They are simply not on the level of the Greats.
What does it take to get there? (serious question)
Judging from the way you insist on a 'level', it sounds virtually impossible to ever reach it, not just for anyone coming from a minority but.. everyone really. Do you assign any role to context, or conditioning? is it related to the state of the industry, or are you specifically talking about people of color and you do see potential in others who may not classify as such?
I don't know much about this topic because honestly, in all the years I've followed fashion photography, and I followed it obsessively for several years, I can only put a face on a few names.. I don't know what most people look like so I wouldn't know if it's diverse or not (I just assume it's not). I also know the 'greats' is a loose and subjective term... I have my favorites and never associate high demand with what I enjoy in photography, so if someone thinks Meisel is the messiah of fashion photography, good for them, but his photography is meaningless to me, as opposed to Koto Bolofo's, whose work was just.. something else, and completely superior to the work of most photographers of his time, and he happens to be black.
There are disadvantages clearly, you don't wake up one day and decide 'I'm going to be a great fashion photographer!'... such choice suggests a more advantageous life and the means to afford that profession, which is an expensive one and requires at least a handful of years working for peanuts. Who can opt for that? people with a solid background/family that is able to support them even when they're well into their 20s or even 30s. Or people living in places where you can live with limited means but under a system that does not let any of its citizens rot in misery.. like Denmark, I guess.
On top of that, you need connections.. and with connections, comes some stigma.
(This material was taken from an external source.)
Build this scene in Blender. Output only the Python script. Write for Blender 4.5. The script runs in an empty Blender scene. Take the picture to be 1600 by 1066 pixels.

Skepticism exists if you have a different way of working or approaching the subject (fashion in this case), so it can only increase if the person behind the camera looks different, too.
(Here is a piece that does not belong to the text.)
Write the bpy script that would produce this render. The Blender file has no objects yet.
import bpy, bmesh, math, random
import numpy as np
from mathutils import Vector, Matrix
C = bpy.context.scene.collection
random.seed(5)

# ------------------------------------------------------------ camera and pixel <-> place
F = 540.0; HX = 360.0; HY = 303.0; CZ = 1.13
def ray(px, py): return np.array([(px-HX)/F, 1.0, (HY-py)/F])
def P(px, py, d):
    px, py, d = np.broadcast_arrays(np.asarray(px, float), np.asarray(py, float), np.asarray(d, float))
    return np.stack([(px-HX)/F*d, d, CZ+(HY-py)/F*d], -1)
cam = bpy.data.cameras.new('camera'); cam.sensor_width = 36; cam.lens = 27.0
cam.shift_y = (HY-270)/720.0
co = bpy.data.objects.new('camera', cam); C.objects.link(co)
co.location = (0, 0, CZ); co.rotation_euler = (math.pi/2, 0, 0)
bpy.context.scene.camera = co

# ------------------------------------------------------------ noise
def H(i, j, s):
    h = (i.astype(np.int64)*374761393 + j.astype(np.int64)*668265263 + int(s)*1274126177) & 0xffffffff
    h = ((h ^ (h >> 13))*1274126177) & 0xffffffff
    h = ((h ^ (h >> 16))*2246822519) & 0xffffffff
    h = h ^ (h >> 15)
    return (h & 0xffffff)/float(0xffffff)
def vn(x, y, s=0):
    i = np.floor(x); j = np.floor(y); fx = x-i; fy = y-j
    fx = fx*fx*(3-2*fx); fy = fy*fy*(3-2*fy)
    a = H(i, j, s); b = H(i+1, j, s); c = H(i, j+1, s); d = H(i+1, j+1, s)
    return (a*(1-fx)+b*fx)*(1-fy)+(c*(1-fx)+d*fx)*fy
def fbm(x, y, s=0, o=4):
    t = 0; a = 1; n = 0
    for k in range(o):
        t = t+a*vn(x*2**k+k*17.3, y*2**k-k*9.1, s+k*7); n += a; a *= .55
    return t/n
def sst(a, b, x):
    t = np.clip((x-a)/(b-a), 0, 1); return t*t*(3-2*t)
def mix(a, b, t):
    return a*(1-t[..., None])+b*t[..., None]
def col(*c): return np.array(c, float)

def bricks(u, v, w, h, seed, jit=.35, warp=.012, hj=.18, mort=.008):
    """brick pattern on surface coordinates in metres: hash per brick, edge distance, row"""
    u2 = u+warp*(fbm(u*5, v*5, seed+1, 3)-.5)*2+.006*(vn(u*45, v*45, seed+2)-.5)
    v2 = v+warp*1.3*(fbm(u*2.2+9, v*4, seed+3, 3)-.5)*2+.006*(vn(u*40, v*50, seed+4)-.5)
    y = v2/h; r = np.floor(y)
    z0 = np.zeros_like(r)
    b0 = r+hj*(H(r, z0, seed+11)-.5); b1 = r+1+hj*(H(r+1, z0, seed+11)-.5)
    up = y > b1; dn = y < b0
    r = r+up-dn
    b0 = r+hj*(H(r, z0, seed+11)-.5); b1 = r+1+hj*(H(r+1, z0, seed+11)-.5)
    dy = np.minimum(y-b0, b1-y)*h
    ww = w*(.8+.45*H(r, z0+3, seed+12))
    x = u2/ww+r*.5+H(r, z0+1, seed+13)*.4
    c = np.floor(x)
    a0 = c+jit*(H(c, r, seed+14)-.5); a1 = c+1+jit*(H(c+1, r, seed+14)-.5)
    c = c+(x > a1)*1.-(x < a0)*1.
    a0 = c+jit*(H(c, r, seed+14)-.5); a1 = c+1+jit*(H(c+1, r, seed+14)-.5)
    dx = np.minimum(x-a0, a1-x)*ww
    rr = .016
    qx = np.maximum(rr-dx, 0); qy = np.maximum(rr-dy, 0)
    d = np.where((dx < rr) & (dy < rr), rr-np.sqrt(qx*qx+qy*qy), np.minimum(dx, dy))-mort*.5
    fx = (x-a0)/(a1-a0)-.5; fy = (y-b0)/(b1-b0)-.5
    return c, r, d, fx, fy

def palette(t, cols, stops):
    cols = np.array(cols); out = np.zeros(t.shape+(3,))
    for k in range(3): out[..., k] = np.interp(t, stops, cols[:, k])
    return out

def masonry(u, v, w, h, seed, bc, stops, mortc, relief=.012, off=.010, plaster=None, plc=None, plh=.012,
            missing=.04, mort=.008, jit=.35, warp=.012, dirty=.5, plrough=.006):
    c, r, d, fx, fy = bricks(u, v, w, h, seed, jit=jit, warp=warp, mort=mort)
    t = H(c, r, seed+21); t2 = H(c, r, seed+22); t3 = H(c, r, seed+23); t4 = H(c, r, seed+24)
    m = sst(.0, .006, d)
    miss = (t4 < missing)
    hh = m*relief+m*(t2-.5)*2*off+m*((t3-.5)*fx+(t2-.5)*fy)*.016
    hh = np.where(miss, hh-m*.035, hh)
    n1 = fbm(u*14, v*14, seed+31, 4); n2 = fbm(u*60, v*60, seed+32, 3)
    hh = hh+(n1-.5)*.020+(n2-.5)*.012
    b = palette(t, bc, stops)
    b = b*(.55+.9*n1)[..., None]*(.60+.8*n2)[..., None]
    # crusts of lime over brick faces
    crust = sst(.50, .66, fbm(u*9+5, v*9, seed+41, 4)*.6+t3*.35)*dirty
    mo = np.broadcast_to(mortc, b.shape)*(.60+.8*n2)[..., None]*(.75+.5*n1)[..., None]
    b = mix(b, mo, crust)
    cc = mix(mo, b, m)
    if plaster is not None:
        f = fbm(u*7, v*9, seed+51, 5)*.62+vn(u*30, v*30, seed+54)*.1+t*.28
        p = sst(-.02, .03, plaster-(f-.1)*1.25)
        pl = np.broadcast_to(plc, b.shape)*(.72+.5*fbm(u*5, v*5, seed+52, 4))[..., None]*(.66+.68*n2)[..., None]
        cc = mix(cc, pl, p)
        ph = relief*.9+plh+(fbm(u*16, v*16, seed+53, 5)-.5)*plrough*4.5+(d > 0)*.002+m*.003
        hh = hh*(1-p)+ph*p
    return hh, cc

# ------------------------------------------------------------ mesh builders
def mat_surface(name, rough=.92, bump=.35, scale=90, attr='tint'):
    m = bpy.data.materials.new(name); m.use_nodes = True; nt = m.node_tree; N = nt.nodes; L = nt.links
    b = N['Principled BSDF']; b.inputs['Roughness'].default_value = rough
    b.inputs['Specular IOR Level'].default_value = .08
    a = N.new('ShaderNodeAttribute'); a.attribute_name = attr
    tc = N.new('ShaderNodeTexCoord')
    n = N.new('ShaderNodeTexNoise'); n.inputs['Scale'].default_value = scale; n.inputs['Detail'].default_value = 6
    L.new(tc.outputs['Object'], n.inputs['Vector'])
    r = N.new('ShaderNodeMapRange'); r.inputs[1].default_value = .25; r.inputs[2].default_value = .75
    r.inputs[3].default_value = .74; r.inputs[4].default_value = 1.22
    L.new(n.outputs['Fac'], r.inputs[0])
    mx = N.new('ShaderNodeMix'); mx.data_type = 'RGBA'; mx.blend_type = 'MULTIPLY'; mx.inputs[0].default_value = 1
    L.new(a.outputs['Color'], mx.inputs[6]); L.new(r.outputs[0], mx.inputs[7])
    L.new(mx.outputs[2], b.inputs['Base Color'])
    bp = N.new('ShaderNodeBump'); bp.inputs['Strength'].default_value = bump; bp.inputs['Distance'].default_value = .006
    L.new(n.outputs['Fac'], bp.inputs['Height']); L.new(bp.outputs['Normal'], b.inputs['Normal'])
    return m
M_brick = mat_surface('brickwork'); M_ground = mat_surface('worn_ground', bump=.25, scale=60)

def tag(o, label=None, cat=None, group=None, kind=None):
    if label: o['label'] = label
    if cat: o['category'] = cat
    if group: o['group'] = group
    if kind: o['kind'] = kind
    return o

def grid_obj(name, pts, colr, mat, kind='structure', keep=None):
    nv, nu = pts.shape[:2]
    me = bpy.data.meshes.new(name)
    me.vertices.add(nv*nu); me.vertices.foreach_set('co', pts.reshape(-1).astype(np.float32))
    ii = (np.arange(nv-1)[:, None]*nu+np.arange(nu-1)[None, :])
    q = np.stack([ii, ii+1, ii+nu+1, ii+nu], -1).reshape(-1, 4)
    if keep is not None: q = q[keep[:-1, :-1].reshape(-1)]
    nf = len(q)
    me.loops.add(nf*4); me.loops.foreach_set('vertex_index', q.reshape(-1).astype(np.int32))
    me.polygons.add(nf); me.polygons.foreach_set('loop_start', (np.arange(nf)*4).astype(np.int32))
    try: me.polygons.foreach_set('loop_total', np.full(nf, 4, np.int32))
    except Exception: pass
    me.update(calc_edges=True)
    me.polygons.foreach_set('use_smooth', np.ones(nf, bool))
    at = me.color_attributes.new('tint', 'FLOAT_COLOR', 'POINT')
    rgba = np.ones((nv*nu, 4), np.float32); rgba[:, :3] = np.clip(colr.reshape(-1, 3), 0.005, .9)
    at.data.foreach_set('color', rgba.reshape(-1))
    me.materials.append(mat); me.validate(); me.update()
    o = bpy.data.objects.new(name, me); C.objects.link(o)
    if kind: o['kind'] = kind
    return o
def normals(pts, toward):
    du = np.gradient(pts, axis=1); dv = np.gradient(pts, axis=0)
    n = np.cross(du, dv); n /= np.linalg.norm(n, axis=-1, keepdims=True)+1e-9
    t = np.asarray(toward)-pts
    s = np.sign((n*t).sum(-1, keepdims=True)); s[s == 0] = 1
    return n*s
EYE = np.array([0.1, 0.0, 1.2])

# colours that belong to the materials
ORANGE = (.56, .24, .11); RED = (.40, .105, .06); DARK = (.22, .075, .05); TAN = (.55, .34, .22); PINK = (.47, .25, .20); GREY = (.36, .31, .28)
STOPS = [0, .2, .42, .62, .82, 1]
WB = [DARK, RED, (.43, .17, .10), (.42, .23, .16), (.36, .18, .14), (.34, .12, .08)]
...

Like modeling, most if not all of the highly successful photographers from the mid and late 20th century, came from wealthy backgrounds, the sons of business owners, who were joining camera clubs at age 12 and entering the best art schools in their countries. They enjoyed all the time one can possibly have to refine your craft, explore, make mistakes and find your own vocabulary and personality. They also enjoyed a highly exclusive industry, without room for even the upper middle class. You can excel at the one thing you do well and enjoy the most if there's a constant incentive and retribution, and relaxed dynamics and performance demands due to exclusivity. Do we have that now? no, even those in slightly more experimental/art photography have had to comply with fashion demands of 'make EVERYONE happy'.. and that's a lot of (uneducated) people who are after fashion like a dumb and thirsty vulture and on to the next thing as soon as they temporarily satiate that thirst.
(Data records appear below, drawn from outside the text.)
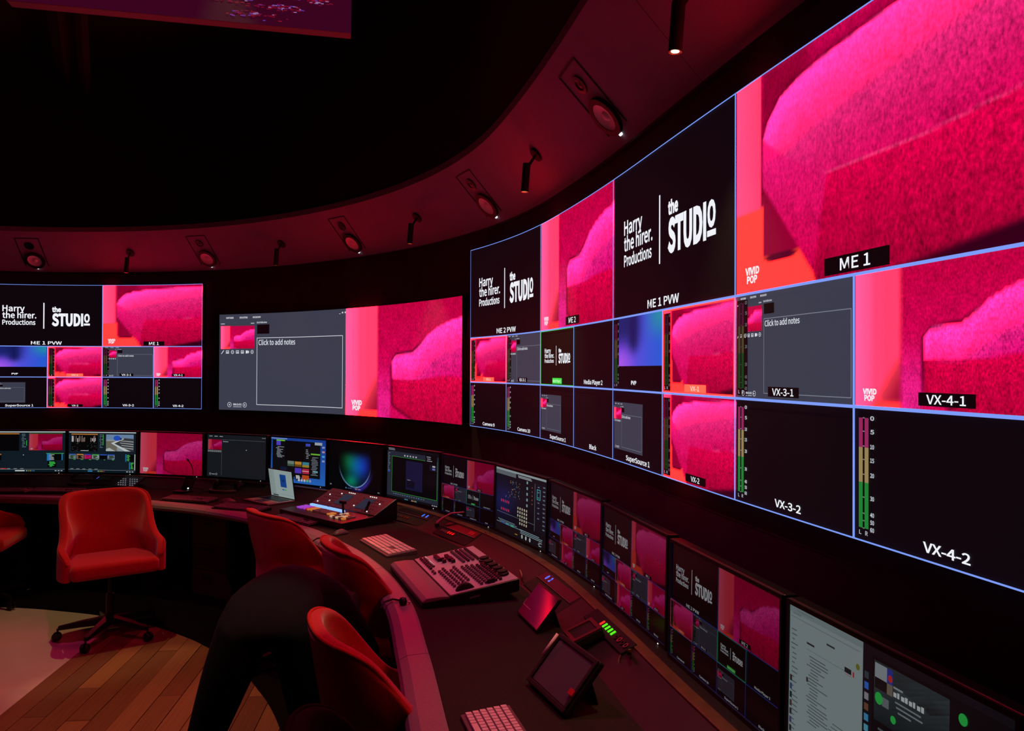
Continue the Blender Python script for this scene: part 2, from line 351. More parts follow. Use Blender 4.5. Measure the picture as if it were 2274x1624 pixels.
def tile(c, kind, q, lab=None):
    """one cell of the multiviewer picture; q = sofa grid density"""
    if kind in ('PVW',): c.rect(0, 0, 1, 1, BG); logo(c); c.text(lab, 0, .03, .05, WHT, 2, xc=.49, bold=.008)
    elif kind == 'A': c.grid(sofa_a, q, int(q*.6)); vivid(c, .05, .05); pill(c, lab, .5, .015)
    elif kind == 'B': c.grid(sofa_b, q, int(q*.6)); vivid(c, .045, .05); pill(c, lab, .47, .02, .19)
    elif kind == 'PVP': c.rect(0, 0, 1, 1, BG); v = c.view(.115, .33, .98, 1, 1); v.grid(blue_pic, 14, 10); c.text('PVP', 0, .08, .05, WHT, 3, xc=.44); meter(c, .55)
    elif kind == 'VX1':
        c.grid(sofa_a, q, int(q*.6)); meter(c, .45, True); c.rect(.27+.07, .03, .64, .115, (255, 110, 70), 3); c.text('VX-1', 0, .045, .05, (255, 205, 190), 4, xc=.49)
        c.frame(0, 0, 1, 1, .022, .03, (255, 84, 58), 5)
    elif kind == 'VX2': c.grid(sofa_a, q, int(q*.6)); meter(c, .45, True); pill(c, 'VX-2', .5, .03, .28, .09, cap=.055)
    elif kind == 'VX2B': c.grid(sofa_b, q, int(q*.6)); meter(c, .45, True); pill(c, 'VX-2', .5, .03, .28, .09, cap=.055)
    elif kind == 'VX31': notes(c, 14); meter(c, .5, True); pill(c, 'VX-3-1', .46, .035, .27, .09, cap=.06)
    elif kind == 'VX41': c.grid(sofa_b, q, int(q*.6)); vivid(c, .05, .05, 1.2); pill(c, 'VX-4-1', .5, .035, .27, .09, cap=.06)
    elif kind == 'SS': c.rect(0, 0, 1, 1, BG); v = c.view(.012, .17, .62, .83, 1); notes(v, 10); c.text('SuperSource 1', 0, .05, .065, WHT, 3, xc=.72 if False else .52, bold=.008, asp=.8)
    elif kind == 'BLK': c.rect(0, 0, 1, 1, BG); c.text(lab, 0, .055, .065, WHT, 3, xc=.5, bold=.008, asp=.8)
    elif kind == 'MTR': c.rect(0, 0, 1, 1, BG); meter(c, 1); c.text(lab, 0, .06, .065, WHT, 3, xc=.5, bold=.008, asp=.85)
    elif kind == 'MP1':
        c.rect(0, 0, 1, 1, (12, 10, 8)); v = c.view(0, .12, 1, .95); logo(v); c.rect(.36, .035, .64, .135, (60, 225, 70), 3); c.text('Media Player 1', .375, .06, .05, (190, 255, 190), 4, x1=.625)
        c.frame(0, 0, 1, 1, .014, .02, (60, 225, 60), 5)
LAY1 = [(0, 2, 2, 4, 'PVW', 'ME 1 PVW'), (2, 2, 4, 4, 'A', 'ME 1'), (0, 1, 1, 2, 'PVP', ''), (1, 1, 2, 2, 'VX1', ''), (2, 1, 3, 2, 'VX31', ''), (3, 1, 4, 2, 'VX41', ''),
        (0, 0, 1, 1, 'SS', ''), (1, 0, 2, 1, 'VX2', ''), (2, 0, 3, 1, 'MTR', 'VX-3-2'), (3, 0, 4, 1, 'MTR', 'VX-4-2')]
LAY2 = [(0, 2, 2, 4, 'PVW', 'ME 2 PVW'), (2, 2, 4, 4, 'B', 'ME 2'), (0, 1, 1, 2, 'VX1', ''), (1, 1, 2, 2, 'VX31', ''), (2, 1, 3, 2, 'MP1', ''), (3, 1, 4, 2, 'BLK', 'Media Player 2'),
        (0, 0, 1, 1, 'MTR', 'Camera 9'), (1, 0, 2, 1, 'MTR', 'Camera 10'), (2, 0, 3, 1, 'SS', ''), (3, 0, 4, 1, 'BLK', 'Black')]
def grid_lines(c, x0, x1, wd=.014, col=LINE):
    h = wd*16/9
    for y in (0, 1, 2, 4): c.rect(x0, max(0, y-h/2), x1, min(4, y+h/2), col, 6)
    for k in range(int(x0), int(x1)+1):
        c.rect(max(x0, k-wd/2), 0, min(x1, k+wd/2), 4 if (k-x0) % 2 == 0 else 2, col, 6)

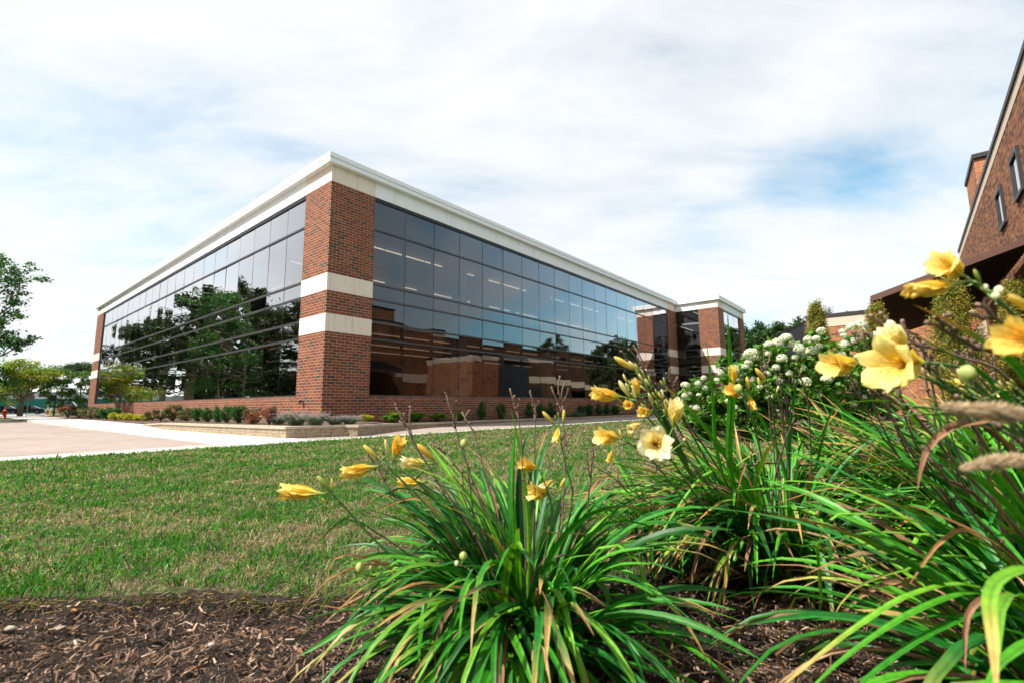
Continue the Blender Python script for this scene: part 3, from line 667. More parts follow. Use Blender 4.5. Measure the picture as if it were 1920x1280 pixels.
# the row of tall trees along the drive, mirrored in the left glass wall
row = [(22, -21, .86, 0, .3), (31, -16, .80, 1, 1.9), (38, -22, .95, 2, 4.1), (45, -14.5, .92, 0, 2.7), (53, -20, 1.02, 1, 5.3), (60, -13.5, 1.0, 2, .9), (68, -19, 1.08, 0, 3.6), (77, -13, .98, 1, 1.1), (88, -17, 1.05, 2, 2.2), (100, -14, 1., 0, 4.8), (28, -30, 1.0, 1, 2.), (42, -32, 1.05, 2, 3.1), (58, -31, 1.1, 0, 1.2), (76, -30, 1.1, 1, 5.)]
row = [(u, v, s*1.12, k, rz) for u, v, s, k, rz in row]
for i, (u, v, s, k, rz) in enumerate(row):
    place_tree(oaks[k], B(u, v, -.05), rz, s, 'tall leafy shade tree standing in the row along the paved drive, left of the frame', 'shade trees along the drive', name='shade_tree')
place_wood = []
for i, (x_, y_) in enumerate([(-40, 5), (-47, -1.5), (-55, -8), (-63, -3), (-52, -16), (-9, -25), (-15, -30), (-3, -29), (-21, -27)]):  # trees added out of view to darken what the wing glass mirrors
    place_tree(oaks[i % 3], (x_, y_, -.05), i*1.9, 1.05+.08*(i % 2), 'tall tree added unseen behind the viewpoint to darken the reflection in the wing glass', 'added unseen trees around the viewpoint', name='shade_tree')
# tree whose branch reaches in at the left edge
pL = at(-84, 768, 30); lt = place_tree(make_tree(10.2, 5.4, 2.4, .2, 16, .21, 13000, [(.03, .11, .025), (.05, .15, .03), (.08, .18, .035)], flat=.45, clump=.62), (pL[0], pL[1], -.05), 2.2, 1.0, 'dark green tree whose lower branches reach in from the left edge', None, name='leafy_tree')
# yellow-green tree and small trees in front of the tent
py_ = at(38, 772, 44); place_tree(make_tree(5.0, 3.5, 2.1, .19, 8, .18, 17000, G_YEL, flat=.5, clump=.78, forks=True, spread=1.15), (py_[0], py_[1], -.05), .4, 1.0, 'yellowing broad-crowned tree with forked trunk in front of the white tent', None, name='honey_locust')
sm = [make_tree(3.6, 1.7, .9, .08, 10, .14, 5200, G_MID, flat=.5, clump=.38), make_tree(3.8, 1.6, .8, .08, 10, .14, 5200, G_MID, flat=.5, clump=.38)]
for (px, d, k, s, lb) in ((101, 45, 0, 1.0, 'small green tree in front of the green tent wall, nearer the yellowing tree'), (148, 46, 1, 1.12, 'small green tree between the tent and the left end of the brick building')):
    pp = at(px, 772, d); place_tree(sm[k], (pp[0], pp[1], -.05), k*2., s, lb, 'small trees by the tent', name='small_tree')
for i, u in enumerate(range(22, 150, 6)):
    place_wood.append((u+rng.uniform(-2, 2), -41+rng.uniform(-4, 4), rng.uniform(.8, 1.05), i))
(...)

While things have become 'easier' or more accepting in terms of diversity in fashion photography, they're joining a field in a shambles. To remotely attribute what's happening in the industry to inferior talent or race, or speak of old times like they arrived from the above, with inexplicable and out of this world talent and magic for us to admire, seems like an infantile and lazy effort in wanting to understand why fashion photography is in a bad place and definitely removes the responsibility of conglomerates, not in whatever speech they're having, but in their business practices, in decimating smaller, independent designers and magazines alike (which were the ones that in recent decades, truly pushed photographers in terms of creativity) so that we're stuck with one voice (Vogue) that obeys to nothing but commercial purposes.
So when you consider all of the factors above and think of someone, let's not even focus on race, of
anyone coming from a family of 4 that pays rent and lives paycheck to paycheck.. and add to that the possibility of experiencing racial segregation on some level, of course there will be less representation, and of course it is important to find ways to create and support art programs in disadvantaged communities. Not necessarily photography, but arts in general. Fashion photography, even when it has one aim (sell fashion), has always managed to document our times and bring us closer to perspectives that challenge us and that are fascinating.. so it's a shame we're missing on so many points of view because there is little support and hardly any outlets.. we're stuck with 'this is what people like me look like!' or 'these are the underage girls that really turn me on!' bulls*it photography.. no one needs that, no one's ever going to remember that, it says
nothing about our times.
Finally, no, Armenian is not white, white-passing at times, sure, but let's not deny their long history as a dark-skinned minority in places like Russia. And yeah, never heard of this Ramona person but a quick google search stated it well: half-Swedish, half-Spanish. It's all ambiguous anyway.. the classification obsession pushed by the US' own obsession with race is getting out of control.. I've even read here 'as a white man..', no you're positively POC in the US but also, does it matter if your country is at war and you're not in the US? don't think so.